Many Republicans oppose the bill and say it's unconstitutional. Senate Majority Leader Mitch McConnell, R-Ky., has said the protection is unnecessary and that he will not have a full Senate vote of the legislation.

Now, at least two senior Republicans on the Senate Judiciary Committee say the best alternative may be a nonbinding resolution that would convey to the White House a "sense of the Senate" that Mueller should be left alone to do his job.

Sen. Orrin Hatch, R-Utah, wrote about the idea in The Wall Street Journal, and Texas Sen.

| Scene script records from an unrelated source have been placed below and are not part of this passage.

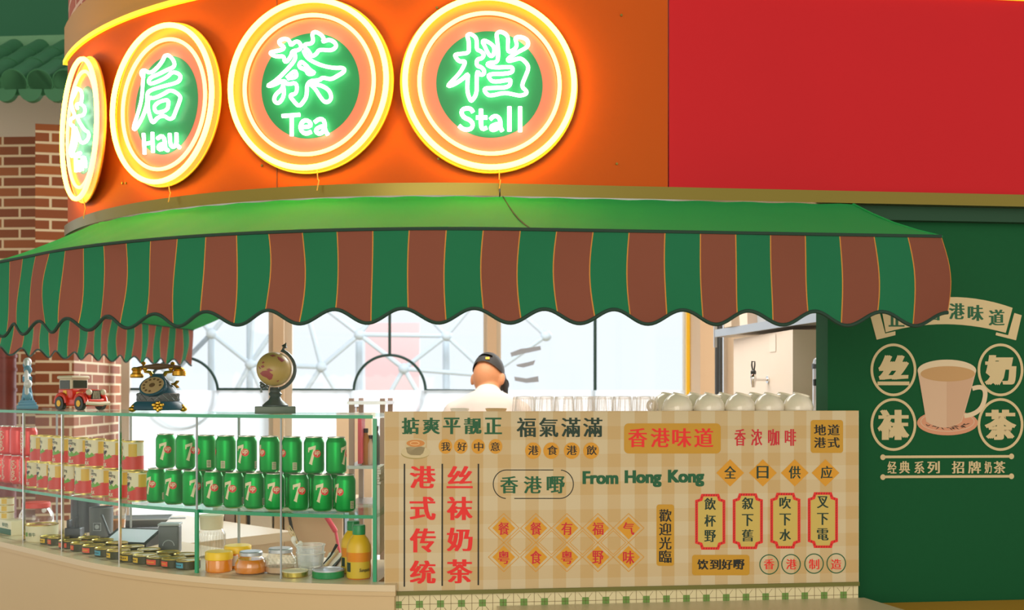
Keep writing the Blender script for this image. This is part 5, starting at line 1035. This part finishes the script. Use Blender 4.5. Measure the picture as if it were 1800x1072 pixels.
# cabinets behind the lower right bay
rc = thing('back_cabinet', 'beige undercounter cabinet with dark gaps inside the stall', 'cabinet', Vector((kx(470) * 5.3, 5.3, 0)), world=True)
mb, _ = pbox('', '', 378, 606, 5.3, .5, .02, EZ - .58); mb.build('carcass', 'dark_steel', rc, smooth=0)
for x0, x1, m_ in ((378, 392, 'pale_wall'), (395, 412, 'door_grey'), (415, 432, 'beige_wall'), (440, 478, 'pale_wall'), (482, 496, 'beige_wall'), (500, 602, 'beige_wall')):
    mb, _ = pbox('', '', x0, x1, 5.27, .03, .05, EZ - .595); mb.build('cabinet_door', m_, rc, smooth=0)
mb, _ = pbox('', '', 374, 610, 5.24, .58, EZ - .58, EZ - .555); mb.build('cabinet_top', 'worktop', rc, smooth=0)
mb = MB(); mb.tube([P(508, 905, 5.22), P(514, 935, 5.22), P(526, 960, 5.22), P(536, 985, 5.22)], .008, 8); mb.tube([P(536, 985, 5.22), P(545, 1010, 5.23), P(548, 1060, 5.24)], .008, 8); c = P(520, 950, 5.22); tag(mb.build('power_cable', 'black_plastic', origin=c), 'black cable hanging down the front of the inner cabinet', 'cable')
mb = MB(); mb.rod(P(574, 908, 5.2), P(590, 934, 5.2), .012); mb.rod(P(590, 934, 5.2), Vector((kx(640) * 5.0, 5.0, .0)), .007); c = Vector((kx(640) * 5.0, 5.0, 0)); tag(mb.build('broom_handle', 'pink_red', origin=c), 'long pink gripped broom handle leaning beside the inner cabinet', 'broom')
# metal rack seen through the upper right bay
rk = thing('steel_rack', 'steel storage rack inside the stall seen through the case end', 'rack', Vector((kx(632) * 4.75, 4.75, 0)), world=True)
for px in (620, 674):
    for D in (4.72, 5.02): mb = MB(); mb.box((kx(px) * 4.75, D, (EZ - .03) / 2), (.022, .022, EZ - .03)); mb.build('post', 'door_grey', rk, smooth=0)
for z in (EZ - .33, EZ - .05, EZ - .50): mb = MB(); mb.box((kx(647) * 4.75, 4.87, z), (.17, .34, .014)); mb.build('rack_shelf', 'steel', rk, smooth=0)
mb = MB(); mb.box((kx(632) * 4.7, 4.76, EZ - .215), (.016, .12, .20), bev=.002); tag(mb.build('menu_folder', 'pink_red', origin=(kx(632) * 4.7, 4.76, EZ - .32)), 'tall red folder standing on the steel rack', 'folder')
for j, (px, h, m_) in enumerate(((643, .16, 'amber'), (652, .13, 'frost_white'), (661, .17, 'pewter'))):
    t = thing('spice_bottle', ('amber', 'pale', 'grey')[j] + ' bottle on the steel rack beside the red folder', 'bottle', Vector((kx(px) * 4.78, 4.78, EZ - .323)), group='bottles on the steel rack'); mb = MB(); mb.lathe([(.018, 0), (.019, .002), (.019, h * .7), (.009, h * .85), (.009, h * .9)], seg=18); mb.build('body', m_, t); mb = MB(); mb.lathe([(.011, h * .88), (.011, h), (.0001, h)], seg=14); mb.build('cap', 'black_plastic', t)
mb = MB()
for j in range(7): mb.box((kx(669) * 3.62 + random.uniform(-.002, .002), 3.62, EZ - .30 + j * .008), (.016, .16, .007), rz=R(random.uniform(-2, 2)))
mb.box((kx(669) * 3.62, 3.62, EZ - .42), (.014, .16, .23)); tag(mb.build('paper_bundle', 'paper', origin=(kx(668) * 3.62, 3.62, EZ - .535)), 'bundle of white papers squeezed between case and slogan board', 'papers')
for j, (px, D) in enumerate(((621, 6.15), (630.5, 6.15))):
    t = thing('spice_jar', ('left' if j == 0 else 'right') + ' of two small brown jars on top of the rear stand', 'jar', P(px, 724, D), group='small brown jars by the windows'); mb = MB(); mb.lathe([(.012, 0), (.013, .002), (.013, .022)], seg=16); mb.build('body', 'door_grey', t); mb = MB(); mb.lathe([(.0135, .022), (.0135, .03), (.0001, .03)], seg=16); mb.build('lid', 'phone_brown', t)
mb = MB(); c = P(626, 724, 6.15); mb.box((c.x, c.y, c.z / 2 - .002), (.20, .16, c.z - .004)); tag(mb.build('rear_stand', 'beige_wall', origin=(c.x, c.y, 0), smooth=0), 'beige narrow stand behind the steel rack carrying two jars', 'stand')
# bowls between the man and the panel
for j, (px, py, w_) in enumerate(((808, 723, 17), (872, 723, 19))):
    D = 3.75; t = thing('paper_bowl', ('left' if j == 0 else 'right') + ' pale bowl just showing over the board before the man', 'bowl', Vector((kx(px) * D, D, EZ + ZW)), group='bowls behind the board'); r0 = w_ / FPX * D; mb = MB(); mb.lathe([(r0 * .6, 0), (r0 * .65, .002), (r0, .032), (r0 * .97, .034), (r0 * .6, .005), (.0001, .004)], seg=28); mb.build('bowl_wall', 'wood_pale' if j else 'white_plastic', t)
# water boiler, tap, shelf on the right side wall
bo = thing('water_boiler', 'tall white water boiler against the inner right wall', 'boiler', Vector((1.2, 4.75, 0)), world=True)
q = [(1.143, 4.4), (1.36, 4.42), (1.33, 5.22), (1.066, 5.2)]; zb_ = EZ + .252
mb = MB(); mb.hexa([(x, y, .02) for x, y in q], [(x, y, zb_) for x, y in q]); mb.build('housing', 'pale_wall', bo, smooth=0)
mb = MB(); a = Vector((1.143, 4.4, 0)); dv = (Vector((1.066, 5.2, 0)) - a).normalized(); nv = Vector((-dv.y, dv.x, 0)); nv = nv if nv.x < 0 else -nv
lc = a + dv * .22; s3 = Vector((0, 0, 1)); lp = lambda al, z: lc + nv * .002 + dv * al + s3 * z
mb.poly([lp(-.02, EZ + .17), lp(.06, EZ + .17), lp(.06, EZ + .245), lp(-.02, EZ + .245)]); mb.build('sticker', 'paper', bo, smooth=0)
tp = a + dv * .30; tz = EZ + hz(667) * 4.68; b0 = tp + Vector((0, 0, tz)); out = Vector((-1, -.15, 0)).normalized()
tpt = thing('tap', None, None) if False else None
mb = MB(); mb.rod(b0 + out * -.01, b0 + out * .006, .016, seg=20); mb.rod(b0, b0 + out * .062, .0065, seg=14); e = b0 + out * .068; mb.lathe([(.0075, -.034), (.011, -.008), (.0135, .010), (.012, .020), (.010, .024)], e, 20); tpo = mb.build('tap', 'chrome', bo)
mb = MB(); mb.lathe([(.012, .024), (.012, .036), (.007, .042)], e, 16); lv = [e + Vector((x, 0, z)) for x, z in ((-.003, .04), (-.007, .062), (-.006, .078), (.006, .078), (.006, .062), (.003, .04))]; mb.tube(lv, .0035, 6); mb.build('tap_lever', 'black_plastic', tpo)
sh = thing('wall_shelf', 'pale blue steel shelf over the water boiler', 'shelf', Vector((1.2, 4.8, EZ + .27)), world=True)
q = [(1.19, 4.05), (1.40, 4.08), (1.345, 5.4), (1.0, 5.33)]; z0 = EZ + .268
mb = MB(); mb.hexa([(x, y, z0) for x, y in q], [(x, y, z0 + .036) for x, y in q]); mb.build('shelf_board', 'steel', sh, smooth=0)
mb = MB(); mb.box((1.006, 5.35, z0 + .03), (.014, .02, .16)); mb.build('shelf_bracket', 'steel', sh, smooth=0)
for j, (px, D, w_, h) in enumerate(((1290, 5.1, .08, .13), (1318, 4.95, .08, .15), (1352, 4.8, .09, .14), (1392, 4.6, .09, .12))):
    t = thing('storage_tub', 'pale plastic tub on the wall shelf, %s from the left' % ordinal(j), 'tub', Vector((kx(px) * D + .01, D, z0 + .0362)), R(8), group='tubs on the wall shelf'); mb = MB(); mb.hexa([(-w_ / 2, -.05, 0), (w_ / 2, -.05, 0), (w_ / 2, .05, 0), (-w_ / 2, .05, 0)], [(-w_ * .58, -.06, h), (w_ * .58, -.06, h), (w_ * .58, .06, h), (-w_ * .58, .06, h)]); mb.build('tub_wall', ('white_wall', 'pale_wall', 'grey_light', 'white_wall')[j], t, smooth=0); mb = MB(); mb.box((0, 0, h + .004), (w_ * 1.22, .126, .008)); mb.build('lid', 'white_plastic', t, smooth=0)

# ================================================================ PERSON
px_ = kx(857) * 5.7; pr = thing('person', 'person in white shirt and black cap seen from behind, bending at work', 'person', (px_, 5.7, 0), 0)
def ell(mb, c, r, mt=None): mb.ball(c, 1, 24, 16, r, mt)
hp = Matrix.Rotation(R(-22), 3, 'Z') @ Matrix.Rotation(R(-24), 3, 'X')    # head bowed forward, turned a little right
hc = Vector((0, .12, EZ + .083))
bm_ = MB()
ell(bm_, hc, (.078, .098, .112), hp)
ell(bm_, hc + hp @ Vector((0, .045, -.055)), (.058, .06, .07), hp)                      # jaw
ell(bm_, hc + hp @ Vector((0, .105, -.01)), (.013, .02, .024), hp)                      # nose
for s_ in (-1, 1):
    ell(bm_, hc + hp @ Vector((s_ * .086, .002, -.018)), (.013, .020, .036), hp)        # ear
    ell(bm_, hc + hp @ Vector((s_ * .03, .088, .012)), (.016, .014, .01), hp)           # eye
ell(bm_, hc + hp @ Vector((0, .09, -.06)), (.026, .02, .012), hp)                       # lips
def cap_(mb, a, b, r0, r1): mb.rod(a, b, r0, r1, 20); mb.ball(a, r0, 16, 10); mb.ball(b, r1, 16, 10)
nb = Vector((0, .02, EZ - .06)); cap_(bm_, nb, hc + Vector((0, -.03, -.05)), .064, .060)
pv = Vector((0, -.02, .86))
ell(bm_, (0, .0, 1.12), (.16, .11, .24)); ell(bm_, (0, -.01, .90), (.155, .115, .13))
ell(bm_, (0, .01, EZ - .125), (.165, .085, .075))
for s_ in (-1, 1):
    sh_ = Vector((s_ * .178, .01, EZ - .135)); el = Vector((s_ * .225, .10, 1.0)); wr = Vector((s_ * .13, .33, .96))
    cap_(bm_, sh_, el, .052, .042); cap_(bm_, el, wr, .040, .027)
    ell(bm_, wr + Vector((-s_ * .012, .045, -.005)), (.038, .048, .016))
    for f in range(4):
        k0 = wr + Vector((-s_ * .012 + (f - 1.5) * .019, .085, -.005)); ln_ = (.030, .036, .034, .026)[f]; k1 = k0 + Vector((0, ln_, -.010)); k2 = k1 + Vector((0, ln_ * .55, -.024)); cap_(bm_, k0, k1, .0095, .0090); cap_(bm_, k1, k2, .0090, .0080)
    th0 = wr + Vector((-s_ * .045, .03, -.006)); th1 = th0 + Vector((-s_ * .024, .028, -.012)); cap_(bm_, th0, th1, .011, .0095); cap_(bm_, th1, th1 + Vector((-s_ * .004, .024, -.012)), .0095, .008)
    hip = Vector((s_ * .085, -.01, .84)); kn = Vector((s_ * .095, .03, .47)); ak = Vector((s_ * .10, -.01, .09))
    cap_(bm_, hip, kn, .085, .055); cap_(bm_, kn, ak, .052, .036); cap_(bm_, ak, Vector((s_ * .105, .13, .035)), .036, .032); ell(bm_, ak + Vector((0, -.02, -.05)), (.036, .042, .036))
def remesh(mb, name, m_, parent, vox, sm=4):
    o = mb.build(name, m_, None, origin=(0, 0, 0), smooth=0, recalc=False)
    md = o.modifiers.new('r', 'REMESH'); md.mode = 'VOXEL'; md.voxel_size = vox; s2 = o.modifiers.new('s', 'SMOOTH'); s2.iterations = sm; s2.factor = .5
    bpy.context.view_layer.update(); me = bpy.data.meshes.new_from_object(o.evaluated_get(bpy.context.evaluated_depsgraph_get())); me.materials.clear(); me.materials.append(M[m_])
    me.polygons.foreach_set('use_smooth', [True] * len(me.polygons)); old = o.data; o.modifiers.clear(); o.data = me; bpy.data.meshes.remove(old); o.parent = parent; o.location = (0, 0, 0); return o
remesh(bm_, 'body', 'skin', pr, .007, 3)
sb = MB(); ell(sb, (0, .0, 1.10), (.182, .135, .27)); ell(sb, (0, .012, EZ - .125), (.19, .108, .092)); cap_(sb, nb + Vector((0, 0, -.02)), nb + Vector((0, .03, .028)), .098, .080)
for s_ in (-1, 1):
    cap_(sb, (s_ * .178, .01, EZ - .135), (s_ * .222, .085, 1.06), .068, .062)
    cap_(sb, (0, .015, EZ - .05), (s_ * .17, .01, EZ - .115), .08, .066)
so = remesh(sb, 'shirt', 'shirt', pr, .009, 5)
tb_ = MB(); ell(tb_, (0, -.01, .88), (.168, .128, .13))
for s_ in (-1, 1): cap_(tb_, (s_ * .085, -.01, .84), (s_ * .095, .03, .47), .096, .068); cap_(tb_, (s_ * .095, .03, .47), (s_ * .10, -.01, .12), .068, .056)
remesh(tb_, 'trousers', 'trousers', pr, .012, 4)
for s_ in (-1, 1): mb = MB(); mb.ball((s_ * .104, .05, .038), 1, 18, 12, (.048, .135, .038)); mb.build('shoe', 'shoe', pr)
cb = MB(); N_ = 32
pr_ = []
for j in range(9):
    a = R(90) * j / 8; pr_.append((max(.0005, math.cos(a)), math.sin(a)))
vs = []
for j, (r_, z_) in enumerate(pr_):
    for i in range(N_):
        a = math.tau * i / N_; back = max(0, -math.sin(a)); zz = z_ * .118 + .012 + (1 - z_) * .030 * back ** 2; vs.append(hc + hp @ Vector((.085 * r_ * math.cos(a), .105 * r_ * math.sin(a), zz)))
fs = []
for j in range(8):
    for i in range(N_):
        ang = math.tau * (i + .5) / N_; 
        if -math.sin(ang) > .82 and 2 <= j <= 2: continue                   # opening over the strap
        fs.append((j * N_ + i, j * N_ + (i + 1) % N_, (j + 1) * N_ + (i + 1) % N_, (j + 1) * N_ + i))
cb.add(vs, fs); cp = cb.build('cap', 'cap', pr, smooth=1.2)
mb = MB(); A_, B_ = [], []
for i in range(17):
    a = R(20 + 140 * i / 16); A_.append(hc + hp @ Vector((.083 * math.cos(a), .102 * math.sin(a), .018))); B_.append(hc + hp @ Vector((.10 * math.cos(a), .105 * math.sin(a) + .085 * math.sin(a), .0)))
mb.strip(A_, B_); mb.strip([v - Vector((0, 0, .004)) for v in A_], [v - Vector((0, 0, .004)) for v in B_]); mb.build('brim', 'cap', cp)
mb = MB(); bk = hc + hp @ Vector((.025, -.098, .058)); mb.box(bk, (.022, .008, .016), bev=.002, rx=R(-40)); mb.build('buckle', 'gold', cp)
mb = MB(); ear = hc + hp @ Vector((.084, .03, -.01)); mb.tube([ear + Vector((0, .0, .03)), ear + Vector((.006, .02, -.03)), ear + Vector((.010, .03, -.09))], .012, 8, rs=[.006, .016, .012]); mb.build('face_mask_strap', 'cap', pr)
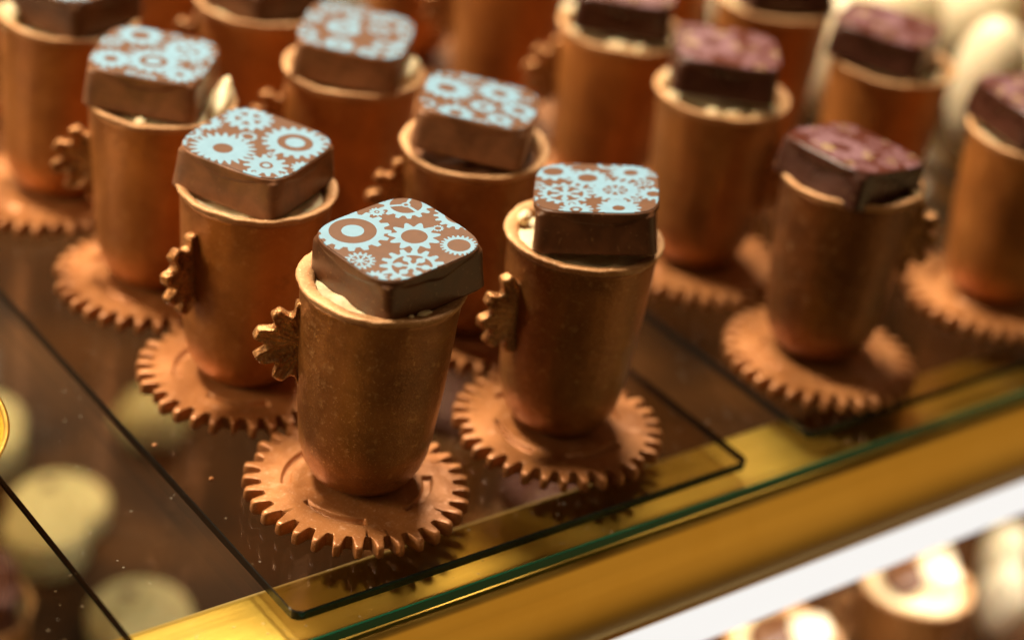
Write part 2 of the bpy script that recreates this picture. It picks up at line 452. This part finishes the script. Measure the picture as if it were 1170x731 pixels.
def dessert(label, disc, rim, bon=None, look='blue', mat='A', hdir=180, hz=.045, cream=(), seed=1, near=False, cupmat=None, shell=None, z0=0.0003, htwist=0, group=GRP, wide=.75, fillmat=None):
    """gear base, cup (> rim), gear handle, filling, bonbon (> printed top); hdir is the picture's angle from 'right', seen from above"""
    root = empty('chocolate_cup_dessert', (disc[0], disc[1], z0))
    tag(root, label, 'dessert', group)
    gb = gear_base_mesh(seed, False) if near else cached(('gb', seed % 2), lambda: gear_base_mesh(seed % 2 + 5, True))
    obj('gear_base', gb, root, rot=(0, 0, 0 if near else seed*1.3))
    b = (.6*(rim[0]-disc[0]), .6*(rim[1]-disc[1]))
    hz_ = H - TH
    d = Vector((rim[0]-disc[0]-b[0], rim[1]-disc[1]-b[1], hz_)).normalized()
    q = Vector((0,0,1)).rotation_difference(d).to_matrix().to_4x4()
    ax = Matrix.Translation((b[0], b[1], TH)) @ q
    sd = seed if near else seed % 3
    def child(name, me, par, mtx):
        o = obj(name, me, par); o.matrix_basis = mtx; return o
    me = cached(('cup', sd), lambda: cup_mesh(sd)) if cupmat is None else cached(('cup', sd, cupmat.name), lambda: cup_mesh(sd).copy())
    if cupmat is not None: me.materials.clear(); me.materials.append(cupmat)
    cup = child('cup', me, root, ax)
    r_ = child('rim', cached(('rim', sd, wide), lambda: rim_mesh(sd, wide)), cup, Matrix())
    fm_ = cached(('fill', sd), lambda: filling_mesh(sd))
    if fillmat: fm_.materials.clear(); fm_.materials.append(fillmat)
    child('filling', fm_, root, ax)
    if hdir is not None:
        a = radians(hdir) - radians(40.7)
        child('gear_handle', cached(('h', sd), lambda: handle_mesh(sd)), root,
              ax @ Matrix.Translation((cos(a)*.0188, sin(a)*.0188, hz - TH)) @ Matrix.Rotation(a + radians(htwist), 4, 'Z') @ Matrix.Rotation(seed*.37, 4, 'Y'))
    for k, (ang, rr, sx, sy, sz, tilt) in enumerate(cream):
        a = radians(ang) - radians(40.7)
        child('cream_dollop', lump_mesh('cream_dollop', sx, sy, sz, seed + k, M_cream, .25, 14), root,
              ax @ Matrix.Translation((cos(a)*rr, sin(a)*rr, hz_ - .0005)) @ Matrix.Rotation(a + pi/2, 4, 'Z') @ Matrix.Rotation(radians(tilt), 4, 'Y'))
    if bon:
        shell = shell or (M_dark if look == 'purple' else M_choc)
        th = .0122 if look == 'purple' else .0128
        loc = Vector(bon[:3]) - Vector((disc[0], disc[1], z0))
        me = cached(('bon', sd, shell.name, th), lambda: bonbon_mesh(sd, shell, th))
        bo = obj('bonbon', me, root, loc, Euler(bon[3:]))
        obj('printed_top', cached(('pr', mat), lambda: print_mesh(seed, PM[mat])), bo)
    return root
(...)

John Cornyn, the No. 2 Republican in the Senate, backed it.

The resolution "may be a way forward because it avoids the unconstitutionality issue on a bill that the president won't sign and the House won't pass," Cornyn said. "So that may be a place for us to land, because, as I have said, I think it would be a mistake" for Trump to fire Mueller. "I think if we can come to some common ground on a resolution that may be the way forward."

Trump's legislative director, Marc Short, said in a broadcast interview Sunday that "as far as I know, the president has no intention of firing" either Mueller or Deputy Attorney General Rod Rosenstein, who oversees Mueller's investigation. Short said he couldn't rule it out in the long term, though, because it's not known "how far off this investigation is going to veer." Trump has said the Mueller investigation is "an attack on our country" and is "corrupt."

Sponsors of the bipartisan bill hope they can advance the legislation to the full Senate and win GOP support. GOP Sens. Thom Tillis of North Carolina and Lindsey Graham of South Carolina and Democrats Chris Coons of Delaware and Cory Booker of New Jersey have been negotiating with the committee chairman, Sen. Chuck Grassley, on a possible agreement.

Grassley, R-Iowa, had said he would offer an amendment that would increase reporting to Congress from the special counsel. Democrats have said they have concerns the amendment could jeopardize the investigation.

The senators introduced two separate bills last August when Trump first started to publicly criticize Mueller. That legislation stalled for months, but was revived and the two bills were combined this month as Trump fumed about a raid of his personal lawyer's office, in an investigation overseen by federal prosecutors in New York.